ILYPANTS.NET
Notes To My Kids: Little Stories About Grown Up Kids
One of the favorite things we ever did was ride the Segways in Austin the Thanksgiving I was working in Austin on the Carlton-Bates project. I do not completely remember how I came up with the idea to do that but I wanted to do something other than just walk inside of the capitol’s dome downtown or go have nachos at the Oasis on Lake Travis. But we did ride the Segways and it was a very fun time indeed.
Over the years I had seen the Segway “vehicle” on TV an such but I had never seen or rode one. I remember talking to the place in Austin that gave the Segway tours of downtown and asking them questions about them. I asked if they were easy to ride, how hard it was to balance them, and if teenagers like you would enjoy the ride. Since the answers I got were good I made our reservations for the tour.
That Thanksgiving was a bit hectic if you remember. I came home to Fort Worth and it was my turn to have everyone over so I was busy when I got home getting the smoker ready for the turkey and the ham. We had everyone over and you two spent the night. We got up the day after Thanksgiving and drove to Austin and left our stuff at the extended stay place I stayed at. The next stop was of course downtown and the Segway place.
I remember parking down the street and us walking into the shop and gazing at the odd looking devices, which looked sort of like an old fashioned pogo stick with two large wheels on its bottom. We checked in and we got some training on how to run the things. Then we departed for our little tour of downtown Austin on that cool and cloudy day.
We started down the street in a line, there around eight of us in total and a guide. We quickly got used to driving the things and how the steered. It really became a very easy and natural thing to do like riding a bike or driving a car. None of us wrecked or hit something.
Over the next couple of hours we road down by the river and down the streets of the southern part of downtown, going by the capitol too. We winded up and down the little hills there and wound our way back to the starting point where we reluctantly parked our two-wheeled steeds.
We then ate lunch at the Texas Chili Parlor, which unfortunately was not so good, and toured the inside of the capitol too. Of course we went to some store by UT to look at T-shirts and saw the stadium too. It was a fun day in more than one way, one grey and cold but filled with the warmth generated by the fire of being together and having a good time with each other.
And so it was that day and weekend. And in the end the weekend was over. I drove you two to Austin’s airport and you flew back to Love Field so you could get home and your waiting school work.

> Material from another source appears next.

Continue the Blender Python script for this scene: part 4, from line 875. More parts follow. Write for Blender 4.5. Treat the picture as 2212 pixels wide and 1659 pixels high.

That was one of the most fun weekends I think I had with you two after you were grown up, or nearly so. That weekend riding Segways was in a way a segue in life as I started to realize more and more that you both were grown up now and not little kids any longer. In that way driving the Segways that day was like driving down a new road in the way I saw you two. A new highway of life that we are driving down even today.